**WORK INSTRUCTIONS:**
Write the data out again, character for character, with no images.

**DATA SHOWN:**

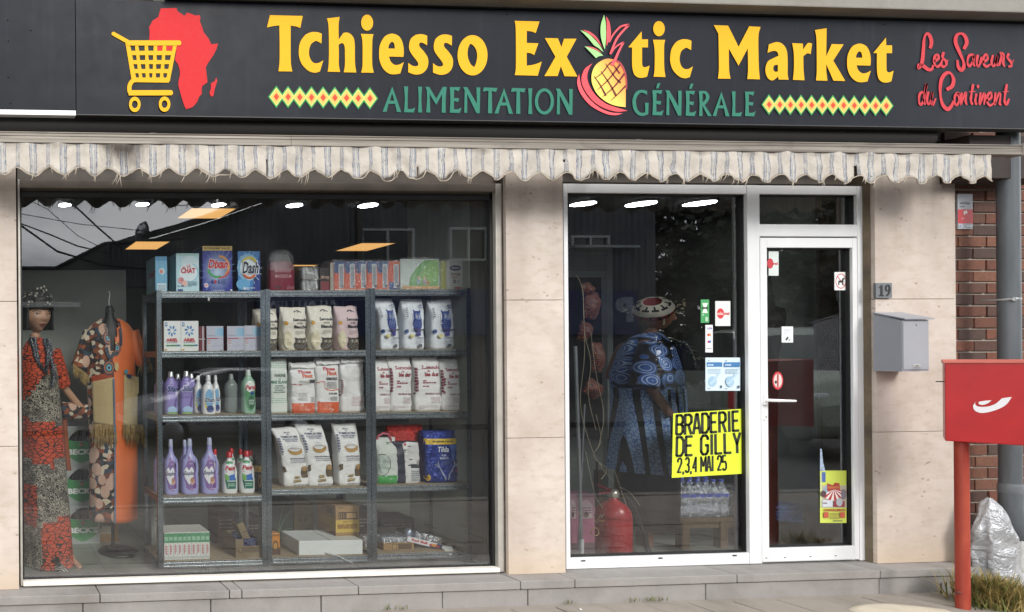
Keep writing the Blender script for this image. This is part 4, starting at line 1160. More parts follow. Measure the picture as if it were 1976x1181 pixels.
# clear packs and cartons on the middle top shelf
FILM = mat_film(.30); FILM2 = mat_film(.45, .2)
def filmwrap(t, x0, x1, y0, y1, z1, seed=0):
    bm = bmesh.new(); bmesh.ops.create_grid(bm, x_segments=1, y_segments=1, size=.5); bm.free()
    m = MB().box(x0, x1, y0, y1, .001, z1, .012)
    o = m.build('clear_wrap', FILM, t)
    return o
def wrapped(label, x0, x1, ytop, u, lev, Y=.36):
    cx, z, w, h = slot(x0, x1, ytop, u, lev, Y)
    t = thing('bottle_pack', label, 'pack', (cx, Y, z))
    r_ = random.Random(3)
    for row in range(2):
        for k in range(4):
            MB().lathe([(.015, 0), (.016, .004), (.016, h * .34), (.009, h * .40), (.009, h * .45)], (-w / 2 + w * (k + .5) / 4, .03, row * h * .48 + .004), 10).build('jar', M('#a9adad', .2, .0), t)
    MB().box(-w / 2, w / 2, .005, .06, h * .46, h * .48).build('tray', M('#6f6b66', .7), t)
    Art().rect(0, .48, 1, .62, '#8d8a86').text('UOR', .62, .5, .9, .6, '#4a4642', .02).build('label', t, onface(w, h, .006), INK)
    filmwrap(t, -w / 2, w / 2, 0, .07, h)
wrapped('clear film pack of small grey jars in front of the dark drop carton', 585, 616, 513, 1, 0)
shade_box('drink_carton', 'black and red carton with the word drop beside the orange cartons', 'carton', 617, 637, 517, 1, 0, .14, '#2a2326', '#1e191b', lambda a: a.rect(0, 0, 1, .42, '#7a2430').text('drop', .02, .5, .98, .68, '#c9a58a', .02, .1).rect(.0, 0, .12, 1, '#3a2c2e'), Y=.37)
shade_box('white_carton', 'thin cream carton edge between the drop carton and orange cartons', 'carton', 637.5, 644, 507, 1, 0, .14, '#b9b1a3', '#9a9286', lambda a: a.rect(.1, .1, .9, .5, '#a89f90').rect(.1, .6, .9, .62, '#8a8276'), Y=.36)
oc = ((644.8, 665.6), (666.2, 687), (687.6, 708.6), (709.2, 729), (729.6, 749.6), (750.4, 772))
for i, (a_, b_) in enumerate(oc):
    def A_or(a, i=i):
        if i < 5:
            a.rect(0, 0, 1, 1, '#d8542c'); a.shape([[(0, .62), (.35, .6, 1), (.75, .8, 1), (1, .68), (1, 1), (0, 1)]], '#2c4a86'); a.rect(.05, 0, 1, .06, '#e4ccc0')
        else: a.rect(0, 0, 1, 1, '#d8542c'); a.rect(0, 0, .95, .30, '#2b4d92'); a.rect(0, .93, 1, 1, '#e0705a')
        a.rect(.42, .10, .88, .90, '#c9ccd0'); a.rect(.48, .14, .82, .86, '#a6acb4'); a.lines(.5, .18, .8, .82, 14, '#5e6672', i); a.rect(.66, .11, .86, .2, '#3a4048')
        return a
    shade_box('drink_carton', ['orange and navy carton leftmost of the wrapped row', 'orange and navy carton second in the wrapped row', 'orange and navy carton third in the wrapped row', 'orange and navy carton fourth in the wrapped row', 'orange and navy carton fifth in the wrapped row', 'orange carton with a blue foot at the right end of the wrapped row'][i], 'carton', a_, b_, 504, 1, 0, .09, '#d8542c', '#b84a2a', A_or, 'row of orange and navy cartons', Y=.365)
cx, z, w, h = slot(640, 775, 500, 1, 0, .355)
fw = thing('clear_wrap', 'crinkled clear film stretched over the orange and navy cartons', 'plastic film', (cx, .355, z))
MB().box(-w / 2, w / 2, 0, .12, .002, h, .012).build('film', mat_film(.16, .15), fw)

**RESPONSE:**
Keep writing the Blender script for this image. This is part 4, starting at line 1160. More parts follow. Measure the picture as if it were 1976x1181 pixels.
# clear packs and cartons on the middle top shelf
FILM = mat_film(.30); FILM2 = mat_film(.45, .2)
def filmwrap(t, x0, x1, y0, y1, z1, seed=0):
    bm = bmesh.new(); bmesh.ops.create_grid(bm, x_segments=1, y_segments=1, size=.5); bm.free()
    m = MB().box(x0, x1, y0, y1, .001, z1, .012)
    o = m.build('clear_wrap', FILM, t)
    return o
def wrapped(label, x0, x1, ytop, u, lev, Y=.36):
    cx, z, w, h = slot(x0, x1, ytop, u, lev, Y)
    t = thing('bottle_pack', label, 'pack', (cx, Y, z))
    r_ = random.Random(3)
    for row in range(2):
        for k in range(4):
            MB().lathe([(.015, 0), (.016, .004), (.016, h * .34), (.009, h * .40), (.009, h * .45)], (-w / 2 + w * (k + .5) / 4, .03, row * h * .48 + .004), 10).build('jar', M('#a9adad', .2, .0), t)
    MB().box(-w / 2, w / 2, .005, .06, h * .46, h * .48).build('tray', M('#6f6b66', .7), t)
    Art().rect(0, .48, 1, .62, '#8d8a86').text('UOR', .62, .5, .9, .6, '#4a4642', .02).build('label', t, onface(w, h, .006), INK)
    filmwrap(t, -w / 2, w / 2, 0, .07, h)
wrapped('clear film pack of small grey jars in front of the dark drop carton', 585, 616, 513, 1, 0)
shade_box('drink_carton', 'black and red carton with the word drop beside the orange cartons', 'carton', 617, 637, 517, 1, 0, .14, '#2a2326', '#1e191b', lambda a: a.rect(0, 0, 1, .42, '#7a2430').text('drop', .02, .5, .98, .68, '#c9a58a', .02, .1).rect(.0, 0, .12, 1, '#3a2c2e'), Y=.37)
shade_box('white_carton', 'thin cream carton edge between the drop carton and orange cartons', 'carton', 637.5, 644, 507, 1, 0, .14, '#b9b1a3', '#9a9286', lambda a: a.rect(.1, .1, .9, .5, '#a89f90').rect(.1, .6, .9, .62, '#8a8276'), Y=.36)
oc = ((644.8, 665.6), (666.2, 687), (687.6, 708.6), (709.2, 729), (729.6, 749.6), (750.4, 772))
for i, (a_, b_) in enumerate(oc):
    def A_or(a, i=i):
        if i < 5:
            a.rect(0, 0, 1, 1, '#d8542c'); a.shape([[(0, .62), (.35, .6, 1), (.75, .8, 1), (1, .68), (1, 1), (0, 1)]], '#2c4a86'); a.rect(.05, 0, 1, .06, '#e4ccc0')
        else: a.rect(0, 0, 1, 1, '#d8542c'); a.rect(0, 0, .95, .30, '#2b4d92'); a.rect(0, .93, 1, 1, '#e0705a')
        a.rect(.42, .10, .88, .90, '#c9ccd0'); a.rect(.48, .14, .82, .86, '#a6acb4'); a.lines(.5, .18, .8, .82, 14, '#5e6672', i); a.rect(.66, .11, .86, .2, '#3a4048')
        return a
    shade_box('drink_carton', ['orange and navy carton leftmost of the wrapped row', 'orange and navy carton second in the wrapped row', 'orange and navy carton third in the wrapped row', 'orange and navy carton fourth in the wrapped row', 'orange and navy carton fifth in the wrapped row', 'orange carton with a blue foot at the right end of the wrapped row'][i], 'carton', a_, b_, 504, 1, 0, .09, '#d8542c', '#b84a2a', A_or, 'row of orange and navy cartons', Y=.365)
cx, z, w, h = slot(640, 775, 500, 1, 0, .355)
fw = thing('clear_wrap', 'crinkled clear film stretched over the orange and navy cartons', 'plastic film', (cx, .355, z))
MB().box(-w / 2, w / 2, 0, .12, .002, h, .012).build('film', mat_film(.16, .15), fw)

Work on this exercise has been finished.